Andrew は ANSI-C の範囲のみを使って(setjmp と longjmpを使って)nmbd 用のテスト用 スレッドライブラリを加工とした。残念なことに、いくつかの OS では、スタック上の 現在のアドレスよりも浅い位置のアドレスを呼び出すために longjmp を制限することに よって、うまくいかなかった(見たところでは、AIX がそうである)。これは、真に ポータブルなスレッドライブラリを不可能にしている。そのため、現在対応している すべてのプラットフォームに対して、nmbdのコードをスレッドあり、なしの両方用意 しなければならず、スレッドの本来の目的はコードをきれいにすることであるが、 それを得られない(スレッドが物事を早くするというのは神話である。スレッドは 再帰のようなものであり、物事をきれいにするが、他の何らかの方法によって、いつでも それはもっと早くすることもできる)。

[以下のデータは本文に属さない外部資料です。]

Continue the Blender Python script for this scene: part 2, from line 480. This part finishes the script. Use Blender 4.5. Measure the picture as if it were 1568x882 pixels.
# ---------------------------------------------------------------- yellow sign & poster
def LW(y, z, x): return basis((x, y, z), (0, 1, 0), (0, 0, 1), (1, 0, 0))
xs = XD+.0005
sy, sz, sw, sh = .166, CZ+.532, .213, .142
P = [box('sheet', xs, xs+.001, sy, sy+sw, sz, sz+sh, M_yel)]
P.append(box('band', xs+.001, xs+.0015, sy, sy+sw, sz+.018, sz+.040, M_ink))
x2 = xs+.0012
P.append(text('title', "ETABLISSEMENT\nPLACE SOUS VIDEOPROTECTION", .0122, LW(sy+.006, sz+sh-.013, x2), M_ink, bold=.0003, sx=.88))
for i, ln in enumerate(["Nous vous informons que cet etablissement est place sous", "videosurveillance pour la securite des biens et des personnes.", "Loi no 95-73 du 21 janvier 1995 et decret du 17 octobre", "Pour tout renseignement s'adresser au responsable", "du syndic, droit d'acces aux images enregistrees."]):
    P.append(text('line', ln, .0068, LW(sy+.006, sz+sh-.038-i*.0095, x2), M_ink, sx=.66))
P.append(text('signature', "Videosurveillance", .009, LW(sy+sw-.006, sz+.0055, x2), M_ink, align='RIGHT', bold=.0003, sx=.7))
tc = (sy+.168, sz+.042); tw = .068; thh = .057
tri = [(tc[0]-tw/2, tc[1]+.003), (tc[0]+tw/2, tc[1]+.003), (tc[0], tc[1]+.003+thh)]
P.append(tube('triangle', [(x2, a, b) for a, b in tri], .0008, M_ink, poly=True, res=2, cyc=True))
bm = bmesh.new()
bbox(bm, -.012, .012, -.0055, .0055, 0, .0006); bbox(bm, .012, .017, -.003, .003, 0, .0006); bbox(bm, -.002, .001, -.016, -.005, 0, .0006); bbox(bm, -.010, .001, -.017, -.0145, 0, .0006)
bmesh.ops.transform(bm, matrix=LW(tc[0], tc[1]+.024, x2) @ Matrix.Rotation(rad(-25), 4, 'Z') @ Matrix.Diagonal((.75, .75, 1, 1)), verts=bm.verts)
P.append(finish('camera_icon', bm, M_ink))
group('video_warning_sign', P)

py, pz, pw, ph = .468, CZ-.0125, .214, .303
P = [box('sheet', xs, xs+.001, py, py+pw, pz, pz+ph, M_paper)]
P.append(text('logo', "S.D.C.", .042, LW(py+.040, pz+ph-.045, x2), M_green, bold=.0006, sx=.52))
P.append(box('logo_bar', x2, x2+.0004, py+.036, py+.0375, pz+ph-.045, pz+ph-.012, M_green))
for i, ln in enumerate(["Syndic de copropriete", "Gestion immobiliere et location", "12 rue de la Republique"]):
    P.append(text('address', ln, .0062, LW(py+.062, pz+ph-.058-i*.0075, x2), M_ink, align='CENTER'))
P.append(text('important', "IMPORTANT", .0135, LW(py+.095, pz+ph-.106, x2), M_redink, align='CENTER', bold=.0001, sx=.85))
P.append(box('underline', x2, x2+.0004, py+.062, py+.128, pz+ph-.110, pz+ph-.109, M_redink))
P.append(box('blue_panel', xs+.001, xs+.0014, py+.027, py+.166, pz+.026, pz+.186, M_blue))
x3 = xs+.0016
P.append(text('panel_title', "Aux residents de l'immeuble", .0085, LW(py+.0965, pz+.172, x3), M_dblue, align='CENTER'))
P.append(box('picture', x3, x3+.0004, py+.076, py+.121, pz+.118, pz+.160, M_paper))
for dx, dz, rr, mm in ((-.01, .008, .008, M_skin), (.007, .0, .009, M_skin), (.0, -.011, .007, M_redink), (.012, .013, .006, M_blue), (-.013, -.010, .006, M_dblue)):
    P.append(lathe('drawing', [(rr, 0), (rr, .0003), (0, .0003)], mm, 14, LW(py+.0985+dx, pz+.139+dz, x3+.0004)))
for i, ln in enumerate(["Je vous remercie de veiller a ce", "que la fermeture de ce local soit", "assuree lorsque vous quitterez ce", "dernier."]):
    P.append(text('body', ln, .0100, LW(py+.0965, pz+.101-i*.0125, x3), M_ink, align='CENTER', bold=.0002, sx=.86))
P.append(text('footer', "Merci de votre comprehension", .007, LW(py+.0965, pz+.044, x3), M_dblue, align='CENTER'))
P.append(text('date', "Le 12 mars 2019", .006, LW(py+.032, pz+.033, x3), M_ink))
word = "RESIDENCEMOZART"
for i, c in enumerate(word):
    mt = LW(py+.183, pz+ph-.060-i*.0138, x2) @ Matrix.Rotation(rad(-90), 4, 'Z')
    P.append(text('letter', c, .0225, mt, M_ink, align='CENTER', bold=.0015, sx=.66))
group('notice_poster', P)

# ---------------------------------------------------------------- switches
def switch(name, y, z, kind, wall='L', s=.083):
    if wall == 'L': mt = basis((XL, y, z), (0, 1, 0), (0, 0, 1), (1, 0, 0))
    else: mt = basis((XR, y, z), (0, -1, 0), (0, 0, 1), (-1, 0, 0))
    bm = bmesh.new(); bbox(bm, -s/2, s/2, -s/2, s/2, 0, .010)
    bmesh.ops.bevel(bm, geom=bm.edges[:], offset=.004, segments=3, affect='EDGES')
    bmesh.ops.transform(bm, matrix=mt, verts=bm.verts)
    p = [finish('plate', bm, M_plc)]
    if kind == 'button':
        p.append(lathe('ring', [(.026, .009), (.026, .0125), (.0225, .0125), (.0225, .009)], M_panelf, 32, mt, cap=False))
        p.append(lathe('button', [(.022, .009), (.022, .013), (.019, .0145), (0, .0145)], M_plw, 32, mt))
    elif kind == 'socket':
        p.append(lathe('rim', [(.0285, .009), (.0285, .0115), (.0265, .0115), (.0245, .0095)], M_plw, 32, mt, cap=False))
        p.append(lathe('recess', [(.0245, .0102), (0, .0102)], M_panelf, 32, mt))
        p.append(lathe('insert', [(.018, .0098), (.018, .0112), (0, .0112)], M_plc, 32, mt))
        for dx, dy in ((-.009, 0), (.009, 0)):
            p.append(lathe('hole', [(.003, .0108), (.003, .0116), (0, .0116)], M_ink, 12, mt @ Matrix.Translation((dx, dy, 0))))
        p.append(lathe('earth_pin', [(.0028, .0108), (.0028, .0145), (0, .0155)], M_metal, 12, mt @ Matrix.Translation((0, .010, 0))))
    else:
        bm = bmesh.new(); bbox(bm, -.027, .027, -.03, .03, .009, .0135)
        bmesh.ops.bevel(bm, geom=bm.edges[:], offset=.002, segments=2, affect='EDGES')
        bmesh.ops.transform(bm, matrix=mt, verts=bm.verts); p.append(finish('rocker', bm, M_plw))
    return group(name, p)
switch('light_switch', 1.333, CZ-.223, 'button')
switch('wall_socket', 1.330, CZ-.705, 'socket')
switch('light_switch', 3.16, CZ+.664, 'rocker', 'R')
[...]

Chris は、スレッド対独立したプロセス(対他の方法?)を要約する汎用的なデザインを設計 しようとし、いくつかの汎用 APC を通して、それらをアクセス可能にした。これは、 プロトコルによるデータ共有要求(現在のパケットに将来のパケットが依存するなど)という 理由でうまく動かなかった。少なくとも、コードは動いたが、非常にぎこちなく、 その上、fork() タイプモデルは、UNIX 上では決して動かなかった(nmbd に対して、 それが動く OS はあるのだろうか?)。

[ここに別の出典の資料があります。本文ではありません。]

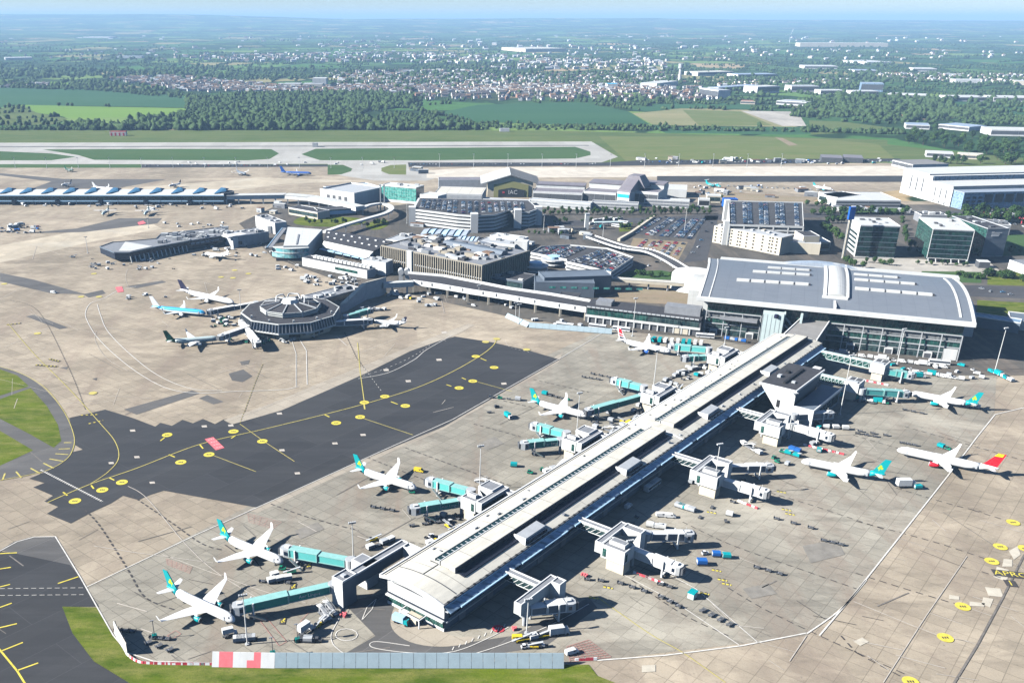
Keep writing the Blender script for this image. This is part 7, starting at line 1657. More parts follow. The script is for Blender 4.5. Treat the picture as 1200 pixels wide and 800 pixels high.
row_trees((480, 262), (505, 256), 6, 'tree in the shade left of the stepped car park', 'trees left of the stepped car park', (.6, .9), 5)
row_trees((620, 274), (660, 276), 7, 'small tree on the verge right of the stepped car park', 'trees right of the stepped car park', (.4, .6), 4)
# woods and hedgerows too many to count
def ico(sub):
    bm = bmesh.new(); bmesh.ops.create_icosphere(bm, subdivisions=sub, radius=1); V = np.array([v.co[:] for v in bm.verts]); F = np.array([[v.index for v in f.verts] for f in bm.faces]); bm.free(); return V, F
def clump_mesh(name, pts, sub, matn, seed=1, flat=.75):
    rng = np.random.default_rng(seed); V, F = ico(sub); n = len(pts); nv = len(V)
    pts = np.array(pts); jit = 1+rng.uniform(-.42, .36, (n, nv, 1)); A = V[None]*jit*pts[:, None, 3:4]
    A[:, :, 2] *= flat*pts[:, None, 4]/pts[:, None, 3]*1.0; A += pts[:, None, :3]; A[:, :, 2] += (pts[:, 4]*.5)[:, None]
    FF = (F[None]+(np.arange(n)*nv)[:, None, None]).reshape(-1, 3)
    me = bpy.data.meshes.new(name); me.vertices.add(n*nv); me.vertices.foreach_set('co', A.reshape(-1)); me.loops.add(FF.size); me.loops.foreach_set('vertex_index', FF.reshape(-1).astype(np.int32))
    me.polygons.add(len(FF)); me.polygons.foreach_set('loop_start', np.arange(0, FF.size, 3, dtype=np.int32)); me.materials.append(MATS[matn]); me.update(calc_edges=True)
    o = link(bpy.data.objects.new(name, me)); o['kind'] = 'stuff'; return o
R2 = random.Random(11); pts = []
WOODS = [([(60, 153), (75, 148), (150, 146), (190, 139), (212, 138), (226, 128), (222, 118), (300, 112), (330, 112), (400, 110), (470, 112), (492, 120), (478, 126), (430, 130), (420, 142), (500, 146), (560, 152), (500, 153)], 3000, (7, 15)),
         ([(560, 146), (760, 149), (930, 153), (930, 155), (700, 153), (560, 152)], 260, (4, 8)),
         ([(940, 120), (985, 112), (1040, 114), (1110, 118), (1120, 128), (1160, 134), (1150, 140), (1098, 140), (1060, 144), (1000, 138), (960, 140), (925, 136)], 900, (7, 14)),
         ([(1100, 138), (1160, 140), (1220, 148), (1260, 150), (1260, 146), (1160, 134)], 160, (5, 10)),
         ([(940, 152), (1060, 156), (1060, 158), (940, 155)], 120, (4, 9)),
         ([(0, 149), (60, 150), (110, 153), (0, 153)], 50, (4, 8)),
         ([(760, 120), (860, 121), (860, 123), (760, 122)], 60, (4, 8)), ([(0, 103), (60, 100), (130, 104), (215, 112), (350, 117), (215, 116), (120, 107)], 260, (5, 10)),
         ([(217, 118), (235, 117), (245, 123), (222, 127)], 60, (8, 12)),
         ([(0, 82), (60, 80), (200, 84), (230, 88), (140, 92), (60, 92), (0, 90)], 300, (8, 16)), ([(180, 76), (420, 80), (640, 88), (600, 98), (380, 96), (230, 90)], 320, (8, 14)),
         ([(640, 86), (790, 84), (800, 100), (720, 102), (600, 100)], 260, (8, 14)), ([(800, 94), (1000, 88), (1100, 96), (1000, 104), (830, 100)], 420, (8, 14))]
for px_, n, (ra, rb) in WOODS:
    for x, y in poly_points(px_, n, R2, 5): r = R2.uniform(ra*.7, rb*1.1)*.62; pts.append((x, y, 0, r, R2.uniform(.8, 1.2)*r*1.15)); pts.append((x+R2.gauss(0, r*.7), y+R2.gauss(0, r*.7), 0, r*R2.uniform(.4, .75), R2.uniform(.9, 1.9)*r)) if R2.random() < .6 else None
clump_mesh('woodland', pts, 2, 'leaves_wood', 3)
from mathutils import noise as mn
FIELDS = [[(0, 103), (123, 105), (217, 113), (218, 126), (27, 123), (-60, 133)], [(27, 123.5), (217, 127), (224, 131), (172, 137), (85, 139), (42, 132)], [(510, 133), (560, 123), (607, 121.5), (683, 120.5), (737, 131), (762, 146), (700, 148), (560, 143)],
          [(741, 133), (800, 127.5), (870, 130), (945, 131), (945, 148), (790, 149), (765, 146)], [(780, 120), (880, 122), (880, 128), (800, 127), (740, 129)], [(948, 141), (990, 143), (1060, 152), (950, 158)]]
FW = [[G(*q).xy for q in f] for f in FIELDS]
def inside(x, y, P):
    ins = False; j = len(P)-1
    for i in range(len(P)):
        if (P[i].y > y) != (P[j].y > y) and x < (P[j].x-P[i].x)*(y-P[i].y)/(P[j].y-P[i].y)+P[i].x: ins = not ins
        j = i
    return ins
FW += [[G(*q).xy for q in f] for f in ([(384, 100), (430, 99), (520, 100), (790, 99), (838, 104), (836, 119), (790, 119), (700, 119), (600, 118.5), (500, 117), (470, 110), (380, 108)], [(130, 91), (200, 89), (330, 100), (420, 106), (420, 110), (380, 112), (300, 109), (215, 108), (130, 99)])]
TF = FW[len(FIELDS):]; FW = FW[:len(FIELDS)]
def free(x, y): return not any(inside(x, y, P) for P in FW) and not (any(inside(x, y, P) for P in TF) and R2.random() < .86)
pts = []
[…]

fork() は安っぽいが、受信したすべての UDP パケット上で処理を行うのに、十分 安っぽいわけではない。プロセスのプールを持つことは可能であるが、プロセス間で、 (複雑な構造体中で)共有された巨大な量のデータのために、プログラムをきれいにする ことは、ひどく難しい。各プラットフォームが共有メモリシステムを持つ事を あてにすることは出来ない。

nbmd のデザイン

もともと、Andrew は、途方もなくスタックを使い、全くもってデバッグ作業を混乱させる、 マルチスレッド環境をシミュレートするための再帰を使った。Luke Leightonは 各パケット上で ステート情報を保持する問い合わせシステムを使うように書き直した。最初のバージョンは、 すべての待機状態ステートによって使われる単一の構造を使っていた。この構造の初期化は、 引数を追加することで行われ、機能が開発するに従い、だんだん複雑化していった。 そのため、より高位の関数と、ユーザーが定義したメモリブロックを指定するポインターによって 置き換えられた。これは突然物事をより簡単にした:非常に多数の関数は静的に作成され、 モジュール化された。これは NTカーネルで使われているものと同じ原理であり、単一の プロセス中ではあるが、スレッドと同じような効果が成し遂げられた。

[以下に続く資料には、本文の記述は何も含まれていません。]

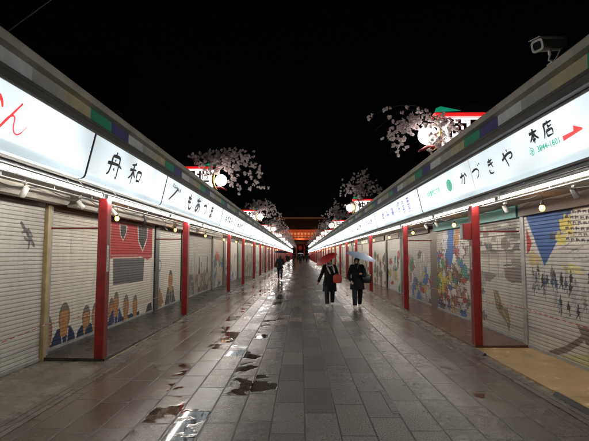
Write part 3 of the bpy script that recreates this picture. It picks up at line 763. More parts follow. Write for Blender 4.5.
cl = [-1.0, 7.12, 12.95, 15.85, 21.3, 24.2]
while cl[-1] < 185: cl.append(cl[-1]+(5.4 if len(cl)%2 == 0 else 3.2))
cr = [-1.0, 8.25, 13.65, 18.6, 21.6, 27.0]
while cr[-1] < 185: cr.append(cr[-1]+(5.4 if len(cr)%2 else 3.2))
shop_run(-1, cl, [
 ('L0', 4.17, .01, 'shop with a plain cream roller shutter bearing a small dark mark, nearest on the left', 'grey', 'header', CR2),
 ('L1', 4.30, .062, 'left shop with painted heads in navy and a red banner on its shutter', 'cream', 'header', CR),
 ('L2', 4.30, .062, 'narrow left shop with one painted man and a ringed staff on its shutter', 'black', 'header', CR),
 ('L3', 4.30, .062, 'left shop with painted bottles, reeds and a red sweep on its grey shutter', 'black', 'header', (.40,.37,.33)),
])
shop_run(1, cr, [
 ('R0', 4.17, .026, 'shop whose shutter is painted with a blue triangle, yellow patches and a crowd', 'grey', 'header', (.50,.47,.43)),
 ('R1', 4.20, .062, 'right shop with teal header, its shutter painted with grey boats and bright figures', 'grey', 'teal', (.46,.43,.38)),
 ('R2', 4.25, .062, 'right shop with a brown pillar and coloured patches low on its grey shutter', 'brown', 'header', (.36,.33,.30)),
])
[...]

次に、Jeremy は nmbd を書き直した。nmbd 中のパケットデータはネットワーク上のものではない。 この形式は、処理に対してとても従順なものであるが、まだ他のパケットの内容を保持していた。 nameserv.h中の"struct packet_struct"を参照のこと。そこにはすべての詳細があるが、 ネットワーク上のメッセージについては記述がない。これは、ブラウジングと WINS サポートの ための、ディスクかメモリベースのデータベース中で理想的に使えるようにする。